## START
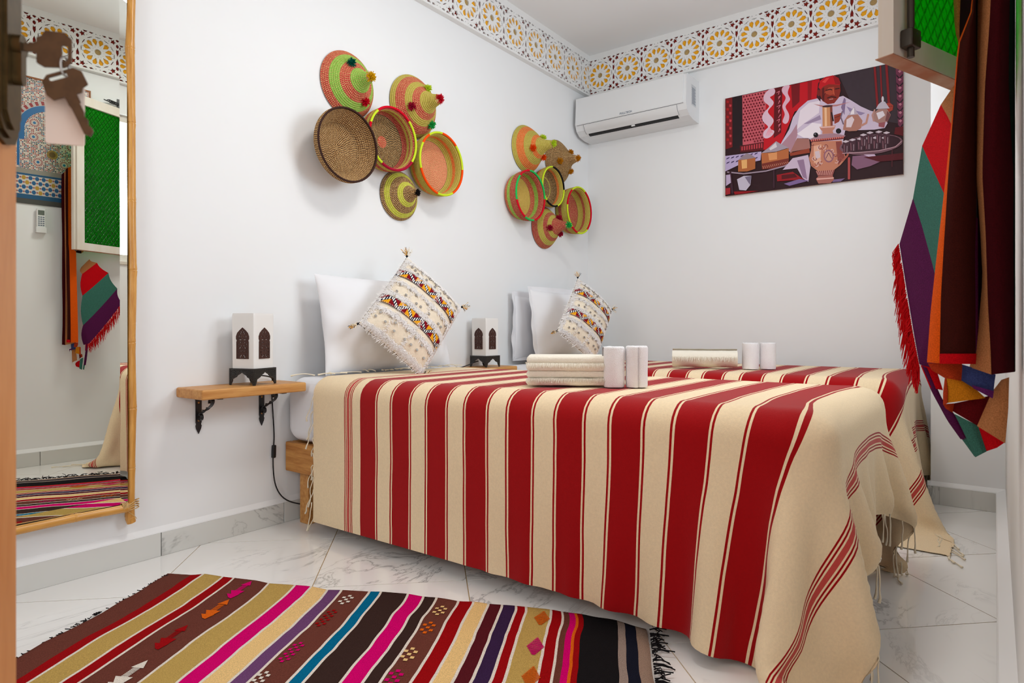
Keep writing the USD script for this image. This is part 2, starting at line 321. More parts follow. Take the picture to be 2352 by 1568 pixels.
# ------------------------------------------------------------------ beds
M['sheet'] = mat('bed_sheet', (0.83, 0.83, 0.86), 0.85, 0.15, bump=0.25, bump_scale=25.0)
M['pine'] = mat('pine_wood', srgb(214, 158, 92), 0.45, 0.35, scale=7.0, color2=srgb(190, 128, 66), stretch=(1.0, 9.0, 9.0), detail=5)
M['pine_y'] = mat('pine_wood_along', srgb(206, 148, 80), 0.55, 0.3, scale=7.0, color2=srgb(170, 108, 50), stretch=(9.0, 1.0, 9.0), detail=5)
M['cover'] = mat_col('bedspread_cloth', 0.92, 0.08, sheen=0.15, bump=0.5, bump_scale=420.0, fleck=0.04, fleck_scale=170.0)
M['cotton'] = mat('cotton_yarn', srgb(236, 224, 200), 0.9, 0.1)
CREAM, RED, DKRED, PALE = srgb(240, 217, 180), srgb(160, 8, 14), srgb(146, 16, 20), srgb(196, 76, 70)

def drape(bx0, bx1, yf, zt, near, far, foot, yh, seed, iters=150, rnd=0.07):
    """Cloth laid over a bed: position based dynamics over a rounded box and the floor."""
    rng = np.random.default_rng(seed)
    h = 0.036
    s = np.arange(0, (yh - yf) + foot + h / 2, h); t = np.arange(0, near + (bx1 - bx0) + far + h / 2, h)
    S, Tt = np.meshgrid(s, t, indexing='ij')
    X = np.stack([bx0 - near + Tt, yh - S, np.full(S.shape, zt + 0.012)], -1)
    X[..., 2] += 0.01 * (meshkit.noise(np.stack([S * 6, Tt * 6, np.full(S.shape, seed * 1.7)], -1)) - 0.5)
    c = np.array([(bx0 + bx1) / 2, (yf + YA + 0.3) / 2, zt / 2 - 0.3]); hb = np.array([(bx1 - bx0) / 2, (YA + 0.3 - yf) / 2, zt / 2 + 0.3])
    r = rnd; th = 0.006
    V = np.zeros_like(X); dt = 0.02; inv2 = h
    def con(P, a, b, L, k):
        d = P[b] - P[a]; l = np.linalg.norm(d, axis=-1, keepdims=True) + 1e-9
        g = 0.5 * k * (l - L) / l * d
        P[a] += g; P[b] -= g
    n, m = S.shape; sl = slice
    sets = []
    for o in (0, 1):
        e = (n - 1 - o) // 2 * 2; sets.append(((sl(o, o + e, 2), sl(None)), (sl(o + 1, o + e + 1, 2), sl(None)), h, 1.0))
        e = (m - 1 - o) // 2 * 2; sets.append(((sl(None), sl(o, o + e, 2)), (sl(None), sl(o + 1, o + e + 1, 2)), h, 1.0))
    for o in (0, 1):
        e = (n - 1 - o) // 2 * 2
        sets.append(((sl(o, o + e, 2), sl(0, m - 1)), (sl(o + 1, o + e + 1, 2), sl(1, m)), h * 1.41421, 0.35))
        sets.append(((sl(o, o + e, 2), sl(1, m)), (sl(o + 1, o + e + 1, 2), sl(0, m - 1)), h * 1.41421, 0.35))
    for k4 in range(4):
        e = (n - 2 - k4 + 3) // 4
        ii = np.arange(k4, n - 2, 4); sets.append(((ii, sl(None)), (ii + 2, sl(None)), 2 * h, 0.12))
        jj = np.arange(k4, m - 2, 4); sets.append(((sl(None), jj), (sl(None), jj + 2), 2 * h, 0.12))
    for it in range(iters):
        V[..., 2] -= 9.8 * dt; V *= 0.985
        P = X + V * dt
        for _ in range(7):
            for a, b, L, k in sets: con(P, a, b, L, k)
            d = P - c; q = np.abs(d) - (hb - r); qo = np.maximum(q, 0); l = np.linalg.norm(qo, axis=-1)
            inside = q.max(-1) < 0
            sd = np.where(inside, q.max(-1), l) - r - th
            hit = sd < 0
            g = np.where(inside[..., None], (q == q.max(-1, keepdims=True)).astype(float), qo / (l[..., None] + 1e-9)) * np.sign(d)
            P = np.where(hit[..., None], P - sd[..., None] * g, P)
            top = hit & (g[..., 2] > 0.6)
            P[..., :2] = np.where(top[..., None], P[..., :2] + 0.8 * (X[..., :2] - P[..., :2]), P[..., :2])
            fl = P[..., 2] < 0.006
            P[..., 2] = np.where(fl, 0.006, P[..., 2]); P[..., :2] = np.where(fl[..., None], P[..., :2] + 0.6 * (X[..., :2] - P[..., :2]), P[..., :2])
        V = (P - X) / dt; V = np.clip(V, -3, 3); X = P
    return s, t, X

def cover_stripes(shift, end):
    """(start, end, colour) along the bedspread's length."""
    b = []; add = lambda a, c, col: b.append((a, c, col))
    def band(a):
        w = 0.0042
        for k, col in enumerate([RED, CREAM, RED, CREAM, PALE, PALE, PALE, CREAM, RED, CREAM, RED]): add(a + k * w, a + (k + 1) * w, col)
        return a + 11 * w
    add(0, 0.19, CREAM); e = band(0.19); p = 0.282 + shift; add(e, p, CREAM)
    for k in range(9):
        a = p + k * 0.1705; add(a, a + 0.082, RED)
        if k < 8:
            q = a + 0.082
            for w, col in ((0.0055, CREAM), (0.006, RED), (0.065, CREAM), (0.006, RED), (0.006, CREAM)): add(q, q + w, col); q += w
        else:
            q = a + 0.082
            for w, col in ((0.006, CREAM), (0.008, RED)): add(q, q + w, col); q += w
    z = 1.90 + shift; add(q, z, CREAM); e = band(z); add(e, end, CREAM)
    return b
def bedspread(label, bed, seed, shift, near, far, foot, yh, group=None):
    bx0, bx1, yf, zt = bed
    s, t, X = drape(bx0, bx1, yf, zt, near, far, foot, yh, seed)
    from scipy.interpolate import RectBivariateSpline
    sp = [RectBivariateSpline(s, t, X[..., k], kx=3, ky=3, s=0) for k in range(3)]
    lines, cols = [0.0], []
    for a, b, col in cover_stripes(shift, s[-1]):
        k = max(1, int(round((b - a) / 0.018)))
        for i in range(k): lines.append(a + (b - a) * (i + 1) / k); cols.append(col)
    lines = np.clip(np.array(lines), 0, s[-1]); tt = np.linspace(0, t[-1], int(t[-1] / 0.018))
    Sg, Tg = np.meshgrid(lines, tt, indexing='ij')
    wob = 0.010 * (meshkit.fbm(np.stack([Sg * 2.2, Tg * 5.5, np.full(Sg.shape, seed)], -1), 3) - 0.5) * np.clip(np.minimum(Sg, s[-1] - Sg) * 12, 0, 1)
    Sw = np.clip(Sg + wob, 0, s[-1])
    P = np.stack([k.ev(Sw, Tg) for k in sp], -1)
    P[..., 2] = np.maximum(P[..., 2], 0.004)
    base = (P[..., 0].mean(), P[..., 1].mean(), 0)
    o = thing('bedspread', label, 'bedspread', base, group=group)
    f = grid_faces(*Sg.shape)
    fc = np.repeat(np.array(cols), len(tt) - 1, 0); V0 = P.reshape(-1, 3)
    nv = trimesh.Trimesh(V0, np.vstack([f[:, [0, 1, 2]], f[:, [0, 2, 3]]]), process=False).vertex_normals
    if nv[len(nv) // 2, 2] < 0: nv = -nv
    V1 = V0 - nv * 0.0022; N0 = len(V0); idx = np.arange(N0).reshape(Sg.shape)
    rim = np.concatenate([idx[:, 0], idx[-1, 1:], idx[-2::-1, -1], idx[0, -2:0:-1]]); r2 = np.roll(rim, -1); sd = np.stack([rim, rim + N0, r2 + N0, r2], 1)
    obj('cloth', (np.vstack([V0, V1]), np.vstack([f, f[:, ::-1] + N0, sd])), M['cover'], o, smooth=True, col=np.vstack([fc, fc, np.tile(CREAM, (len(sd), 1))]))
    # twisted tassels along both woven ends
    rng = np.random.default_rng(seed + 5); tas = []
    for tv in np.arange(0.02, t[-1], 0.042):
        tv += rng.normal(0, 0.006)
        p0 = np.array([k.ev(s[-1], tv) for k in sp]).ravel(); p1 = np.array([k.ev(s[-1] - 0.03, tv) for k in sp]).ravel()
        d = p0 - p1; d /= np.linalg.norm(d); L = rng.uniform(0.075, 0.105)
        if p0[2] > 0.02:
            pts = [p0]
            for q in range(6): d = d * 0.5 + np.array([rng.normal(0, .12), rng.normal(0, .12), -0.9]); d /= np.linalg.norm(d); pts.append(pts[-1] + d * L / 6)
            pts = np.array(pts); pts[:, 2] = np.maximum(pts[:, 2], 0.004)
        else:
            a = rng.normal(0, .5); dd = np.array([d[0] + math.sin(a) * .6, d[1] - .3, 0]); dd /= np.linalg.norm(dd)
            pts = p0 + np.outer(np.linspace(0, L, 7), dd); pts[:, :2] += np.cumsum(rng.normal(0, .0025, (7, 2)), 0); pts[:, 2] = 0.006
        tas.append((pts, L))
    for tv in np.arange(0.03, t[-1], 0.047):
        tv += rng.normal(0, 0.008)
        p0 = np.array([k.ev(0, tv) for k in sp]).ravel(); L = rng.uniform(0.07, 0.13); a = rng.normal(0, .9)
        if p0[2] > zt - 0.03:
            d = np.array([math.sin(a), abs(math.cos(a)) * .5, 0]); pts = p0 + np.outer(np.linspace(0, L, 7), d)
            pts[:, :2] += np.cumsum(rng.normal(0, .004, (7, 2)), 0); pts[:, 1] = np.minimum(pts[:, 1], YA - 0.05); pts[:, 2] = zt + 0.012 + np.abs(np.sin(np.linspace(0, 3, 7))) * rng.uniform(0, .008)
        else:
            pts = p0 + np.outer(np.linspace(0, L, 7), (0, 0.25, -1)); pts[:, :2] += np.cumsum(rng.normal(0, .003, (7, 2)), 0); pts[:, 2] = np.maximum(pts[:, 2], 0.005)
        tas.append((pts, L))
    for pts, L in tas:
        w = np.full(len(pts), 0.0019); w[0] = 0.0026; w[-2] = 0.0028; w[-1] = 0.0038
        obj('tassel', tube(spline(pts, 9), np.interp(np.linspace(0, 1, 9), np.linspace(0, 1, len(pts)), w), 5), M['cotton'], o, smooth=True)
    return sp, s, t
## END
→ Requirements:
Leave out the pictures. Transcribe only the lines above, from the first through the one that contains "CREAM, RED, DKRED, PALE".

→ The result:
Keep writing the USD script for this image. This is part 2, starting at line 321. More parts follow. Take the picture to be 2352 by 1568 pixels.
# ------------------------------------------------------------------ beds
M['sheet'] = mat('bed_sheet', (0.83, 0.83, 0.86), 0.85, 0.15, bump=0.25, bump_scale=25.0)
M['pine'] = mat('pine_wood', srgb(214, 158, 92), 0.45, 0.35, scale=7.0, color2=srgb(190, 128, 66), stretch=(1.0, 9.0, 9.0), detail=5)
M['pine_y'] = mat('pine_wood_along', srgb(206, 148, 80), 0.55, 0.3, scale=7.0, color2=srgb(170, 108, 50), stretch=(9.0, 1.0, 9.0), detail=5)
M['cover'] = mat_col('bedspread_cloth', 0.92, 0.08, sheen=0.15, bump=0.5, bump_scale=420.0, fleck=0.04, fleck_scale=170.0)
M['cotton'] = mat('cotton_yarn', srgb(236, 224, 200), 0.9, 0.1)
CREAM, RED, DKRED, PALE = srgb(240, 217, 180), srgb(160, 8, 14), srgb(146, 16, 20), srgb(196, 76, 70)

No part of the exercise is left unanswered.